In an essay posted on the Journey with Jesus website, Amy Frykholm writes that Jesus is pointing to an experience that exists outside of our known parameters. It is a time outside of time, Kairos rather than Chronos. Whereas Rapture Fiction operates comfortably in the realm of the familiar—we are invited to smugly identify with those who are taken and to feel superior to the wretched souls who are not—Frykholm says that Jesus has something far more challenging in mind, something that he himself can only glimpse. Because poetry can take us further into realms where language itself is inadequate, Frykholm turns to W.S. Merwin’s “Gift” and Mary Oliver’s “White Owl Flies Into and Out of the Field” to help her out. Kairos time, she says,
introduces us to our wild and unpredictable God. This is not the God of The Bible Code, where everything can be deciphered if we just apply the right numerological formulas. This also isn’t the sentimental God of commercial Advent, where we go through the cycles of Christmas preparation. This is a God that the poet W.S. Merwin calls “Nameless One, Invisible, Untouchable Free.” This is the God of the owl in a Mary Oliver poem, “Coming down out of the freezing sky/with its depths of light.” The God of kairos time is terrifying. If we’re afraid, it’s because God exceeds our understanding and often does not seem to have our best interests at heart. Like the people of Noah’s time, we might like to avoid the presence of this God. But this God is the God of now. The God of here. The God coming to be in our midst.
Think of the Matthew passage, then, as more about spiritual awakening than physical relocation, which is only a hackneyed metaphor anyway. “If the Gospel is a message of love and not a message of fear,” she writes, “then love is always, already, the moment of now.”
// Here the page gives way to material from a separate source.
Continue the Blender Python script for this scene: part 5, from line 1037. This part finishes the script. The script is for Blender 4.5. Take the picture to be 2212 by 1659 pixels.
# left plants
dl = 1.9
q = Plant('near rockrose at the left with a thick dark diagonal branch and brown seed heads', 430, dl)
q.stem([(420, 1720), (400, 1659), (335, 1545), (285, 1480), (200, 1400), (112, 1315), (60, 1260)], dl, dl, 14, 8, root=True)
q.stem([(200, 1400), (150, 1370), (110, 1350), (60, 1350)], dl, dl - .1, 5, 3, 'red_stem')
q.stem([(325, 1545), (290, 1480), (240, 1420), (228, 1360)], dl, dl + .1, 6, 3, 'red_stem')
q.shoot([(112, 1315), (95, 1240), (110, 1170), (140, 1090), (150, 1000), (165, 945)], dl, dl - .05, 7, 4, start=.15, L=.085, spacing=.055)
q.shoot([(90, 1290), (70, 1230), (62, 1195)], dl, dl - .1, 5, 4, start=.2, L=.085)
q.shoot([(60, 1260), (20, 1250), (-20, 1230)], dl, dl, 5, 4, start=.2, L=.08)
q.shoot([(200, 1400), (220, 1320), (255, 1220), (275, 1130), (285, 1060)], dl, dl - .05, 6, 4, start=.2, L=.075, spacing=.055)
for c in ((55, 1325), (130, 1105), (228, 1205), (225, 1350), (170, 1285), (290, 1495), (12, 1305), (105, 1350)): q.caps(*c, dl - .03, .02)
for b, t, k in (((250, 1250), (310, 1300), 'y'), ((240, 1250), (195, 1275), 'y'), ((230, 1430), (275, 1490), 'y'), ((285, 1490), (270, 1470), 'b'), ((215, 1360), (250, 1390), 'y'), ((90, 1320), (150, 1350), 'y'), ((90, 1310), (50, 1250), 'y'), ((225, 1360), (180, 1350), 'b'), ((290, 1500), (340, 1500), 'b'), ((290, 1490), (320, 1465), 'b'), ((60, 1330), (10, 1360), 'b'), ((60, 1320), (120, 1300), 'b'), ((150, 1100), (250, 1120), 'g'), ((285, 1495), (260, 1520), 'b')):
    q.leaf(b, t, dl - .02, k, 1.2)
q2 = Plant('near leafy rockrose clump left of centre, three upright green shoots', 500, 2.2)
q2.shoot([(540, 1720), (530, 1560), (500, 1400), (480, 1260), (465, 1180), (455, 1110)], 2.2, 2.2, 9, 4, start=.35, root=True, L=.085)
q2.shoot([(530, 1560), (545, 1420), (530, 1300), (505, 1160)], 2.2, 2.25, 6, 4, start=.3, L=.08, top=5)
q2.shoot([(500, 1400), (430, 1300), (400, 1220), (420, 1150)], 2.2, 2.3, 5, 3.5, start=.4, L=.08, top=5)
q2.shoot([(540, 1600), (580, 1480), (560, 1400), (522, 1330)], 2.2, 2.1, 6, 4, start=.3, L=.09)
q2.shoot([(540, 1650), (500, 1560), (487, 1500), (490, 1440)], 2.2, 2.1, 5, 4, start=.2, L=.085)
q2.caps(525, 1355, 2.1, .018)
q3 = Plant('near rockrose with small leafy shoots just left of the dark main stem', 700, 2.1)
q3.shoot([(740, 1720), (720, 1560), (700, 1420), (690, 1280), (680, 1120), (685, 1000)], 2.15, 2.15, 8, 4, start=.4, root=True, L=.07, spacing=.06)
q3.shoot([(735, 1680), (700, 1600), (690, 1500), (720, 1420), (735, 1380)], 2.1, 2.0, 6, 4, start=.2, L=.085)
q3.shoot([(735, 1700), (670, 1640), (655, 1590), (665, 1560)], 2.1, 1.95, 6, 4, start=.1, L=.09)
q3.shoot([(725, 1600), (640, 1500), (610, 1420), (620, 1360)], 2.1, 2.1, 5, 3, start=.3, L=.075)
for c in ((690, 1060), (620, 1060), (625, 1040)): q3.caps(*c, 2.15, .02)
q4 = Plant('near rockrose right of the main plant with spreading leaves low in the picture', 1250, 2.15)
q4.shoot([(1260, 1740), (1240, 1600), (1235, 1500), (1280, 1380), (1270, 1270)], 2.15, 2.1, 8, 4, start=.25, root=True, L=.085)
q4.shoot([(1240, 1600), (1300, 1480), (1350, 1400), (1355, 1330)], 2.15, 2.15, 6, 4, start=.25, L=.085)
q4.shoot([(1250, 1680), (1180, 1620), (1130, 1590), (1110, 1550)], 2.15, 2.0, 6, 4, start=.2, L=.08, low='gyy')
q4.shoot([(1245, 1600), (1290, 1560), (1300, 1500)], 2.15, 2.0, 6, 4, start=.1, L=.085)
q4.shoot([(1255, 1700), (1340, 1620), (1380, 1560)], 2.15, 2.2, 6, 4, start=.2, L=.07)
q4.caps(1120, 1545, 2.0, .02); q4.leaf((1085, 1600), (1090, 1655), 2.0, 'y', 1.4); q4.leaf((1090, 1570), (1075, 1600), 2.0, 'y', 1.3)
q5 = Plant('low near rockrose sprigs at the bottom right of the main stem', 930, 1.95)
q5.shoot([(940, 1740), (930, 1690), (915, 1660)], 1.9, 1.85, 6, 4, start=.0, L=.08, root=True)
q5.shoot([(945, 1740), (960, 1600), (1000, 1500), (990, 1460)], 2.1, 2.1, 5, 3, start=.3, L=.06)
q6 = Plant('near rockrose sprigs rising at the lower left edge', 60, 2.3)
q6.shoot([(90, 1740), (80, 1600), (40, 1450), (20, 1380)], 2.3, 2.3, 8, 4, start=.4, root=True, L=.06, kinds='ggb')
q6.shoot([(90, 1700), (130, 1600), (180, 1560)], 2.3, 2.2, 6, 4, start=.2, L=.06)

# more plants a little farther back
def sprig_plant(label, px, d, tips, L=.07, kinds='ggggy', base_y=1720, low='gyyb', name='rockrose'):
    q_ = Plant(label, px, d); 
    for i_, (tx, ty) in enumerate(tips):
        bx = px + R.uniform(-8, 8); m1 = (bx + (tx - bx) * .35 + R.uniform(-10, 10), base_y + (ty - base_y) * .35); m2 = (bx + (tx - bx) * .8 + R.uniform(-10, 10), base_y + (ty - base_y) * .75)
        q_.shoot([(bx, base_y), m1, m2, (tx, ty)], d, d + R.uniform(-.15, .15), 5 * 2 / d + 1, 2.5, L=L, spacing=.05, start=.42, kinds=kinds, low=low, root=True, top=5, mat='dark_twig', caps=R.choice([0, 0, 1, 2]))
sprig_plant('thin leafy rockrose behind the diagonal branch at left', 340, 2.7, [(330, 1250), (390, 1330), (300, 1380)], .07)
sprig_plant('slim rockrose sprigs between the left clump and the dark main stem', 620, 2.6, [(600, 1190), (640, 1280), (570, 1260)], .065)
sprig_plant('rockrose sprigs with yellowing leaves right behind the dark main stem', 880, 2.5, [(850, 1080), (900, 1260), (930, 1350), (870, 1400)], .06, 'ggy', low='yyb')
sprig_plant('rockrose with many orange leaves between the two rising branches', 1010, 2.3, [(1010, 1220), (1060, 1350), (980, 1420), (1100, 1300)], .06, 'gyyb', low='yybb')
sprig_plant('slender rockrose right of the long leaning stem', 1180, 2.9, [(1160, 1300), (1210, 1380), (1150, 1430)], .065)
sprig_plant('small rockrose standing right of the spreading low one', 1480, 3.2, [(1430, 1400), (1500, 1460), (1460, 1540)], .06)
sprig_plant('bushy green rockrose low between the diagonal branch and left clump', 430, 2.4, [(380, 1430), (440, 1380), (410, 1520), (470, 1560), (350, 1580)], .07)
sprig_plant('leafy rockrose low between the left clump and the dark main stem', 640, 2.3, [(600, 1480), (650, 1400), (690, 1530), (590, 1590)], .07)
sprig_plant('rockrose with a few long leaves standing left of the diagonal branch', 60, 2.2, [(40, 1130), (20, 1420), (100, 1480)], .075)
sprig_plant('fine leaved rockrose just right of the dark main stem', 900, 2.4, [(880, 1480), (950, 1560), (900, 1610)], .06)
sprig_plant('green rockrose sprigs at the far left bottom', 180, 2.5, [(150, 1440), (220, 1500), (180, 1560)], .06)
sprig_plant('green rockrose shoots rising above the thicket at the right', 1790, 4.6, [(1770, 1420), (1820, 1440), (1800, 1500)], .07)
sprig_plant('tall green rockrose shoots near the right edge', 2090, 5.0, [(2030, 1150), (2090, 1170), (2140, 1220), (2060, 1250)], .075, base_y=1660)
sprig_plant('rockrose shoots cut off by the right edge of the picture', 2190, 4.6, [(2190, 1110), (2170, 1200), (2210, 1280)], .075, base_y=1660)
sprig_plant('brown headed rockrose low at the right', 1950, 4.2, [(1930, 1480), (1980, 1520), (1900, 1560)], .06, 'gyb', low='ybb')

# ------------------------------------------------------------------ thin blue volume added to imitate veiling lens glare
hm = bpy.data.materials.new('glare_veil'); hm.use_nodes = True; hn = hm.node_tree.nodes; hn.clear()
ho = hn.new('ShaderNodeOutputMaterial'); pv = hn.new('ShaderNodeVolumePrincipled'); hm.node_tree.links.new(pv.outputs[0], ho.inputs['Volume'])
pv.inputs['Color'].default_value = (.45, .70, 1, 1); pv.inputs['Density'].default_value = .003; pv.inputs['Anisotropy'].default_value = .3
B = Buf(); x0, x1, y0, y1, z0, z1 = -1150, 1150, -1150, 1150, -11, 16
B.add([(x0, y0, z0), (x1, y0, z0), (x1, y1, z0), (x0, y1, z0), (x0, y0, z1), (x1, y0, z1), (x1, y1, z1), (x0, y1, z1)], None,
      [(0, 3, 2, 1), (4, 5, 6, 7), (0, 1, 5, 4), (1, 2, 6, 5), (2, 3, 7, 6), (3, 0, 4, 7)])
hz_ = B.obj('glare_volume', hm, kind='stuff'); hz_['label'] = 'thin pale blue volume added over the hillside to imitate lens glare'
In “Gift” Merwin is striving to give voice to this God in our midst, this gift, and imagining how to respond. “I have to trust what was given to me/ if I am to trust anything,” the poet writes, but that is difficult as the gift refuses to be held down. “I have to let it open its wings and fly among the gifts of the unknown,” Merwyn says. The various names he bestows on the gift are ultimately inadequate because it is nameless, and when he calls to it, it responds like God to Moses from the burning bush:
I am nameless I am divided
I am invisible I am untouchable
and empty
Yet as elusive as it is, there is still a role for the poet and a role for all of us. We are to be led by this gift
as streams are led by it
and braiding flights of birds
the gropings of veins the learning of plants
the thankful days
breath by breath
Calling us “nomad,” the nameless gift tells us that we are to be
my eyes
my tongue and my hands
my sleep and my rising
out of chaos
In the end, we are wanderers who are to come and be given to the world as a gift is given.
Gift
By W.S. Merwin
I have to trust what was given to me
if I am to trust anything
it led the stars over the shadowless mountain
what does it not remember in its night and silence
what does it not hope knowing itself no child of time
what did it not begin what will it not end
I have to hold it up in my hands as my ribs hold up my heart
I have to let it open its wings and fly among the gifts of the unknown
again in the mountain I have to turn
to the morning
I must be led by what was given to me
as streams are led by it
and braiding flights of birds
the gropings of veins the learning of plants
the thankful days
breath by breath
I call to it Nameless One O Invisible
Untouchable Free
I am nameless I am divided
I am invisible I am untouchable
and empty
nomad live with me
be my eyes
my tongue and my hands
my sleep and my rising
out of chaos
come and be given
In the liturgical calendar, Advent signals the movement from the “ordinary time” of Pentecost to apocalyptic time. Poetry can play a powerful role in this transition that defies understanding.